Le aspettative: questa sembra diventata la parola chiave nel dibattito economico della sinistra oggi. Si tratta di modificarle e, secondo Debenedetti, bisogna farlo in positivo e in negativo. In positivo, dando agli imprenditori un orizzonte di certezze più lungo, di stabilità degli incentivi, e non indurli all’opportunismo di breve periodo. In negativo, «evitando che gli attori economici abbiano interesse solo a estrarre, attraverso il mattone, rendita fondiaria; o a estrarre rendite di posizione attraverso oligopoli o a estrarre dal pubblico risparmio, attraverso gli amici e gli amici degli amici. Se non è chiaro, penso all’Antonveneta».

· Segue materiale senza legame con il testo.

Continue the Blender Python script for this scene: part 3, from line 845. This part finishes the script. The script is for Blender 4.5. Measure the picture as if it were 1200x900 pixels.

Certo che ci vogliono le liberalizzazioni. «Ma l’esperienza del governo Berlusconi dimostra che da sola una via liberale e universalistica, che punti tutto sul libero gioco di rapporti di forza senza interferenze del potere decisionale e degli interessi sociali non funziona». Tanto che non è riuscito a realizzarla, dice Debenedetti. Bisogna invece, a parere del senatore del Centrosinistra, coinvolgere soprattutto le piccole e medie imprese in un processo di corresponsabilità, offrirgli una rappresentanza politica, dare loro voce nei processi decisionali. Quella che D’Antona chiamava «scambio di volontà». Altrimenti, «in un Paese come il nostro, chiuso, con bassa mobilità sociale, scattano meccanismi difensivi, e gli interessi si organizzano a protezione dell’esistente». E poi conta il anche il clima culturale del Paese: «chi, in Italia, si mette a studiare o a investire in biotecnologie, quando si approvano leggi che vietano la ricerca sulle staminali, che considerano gli Ogm come cibo di Frankenstein e si chiede al Servizio sanitario di fornire la cura Di Bella?»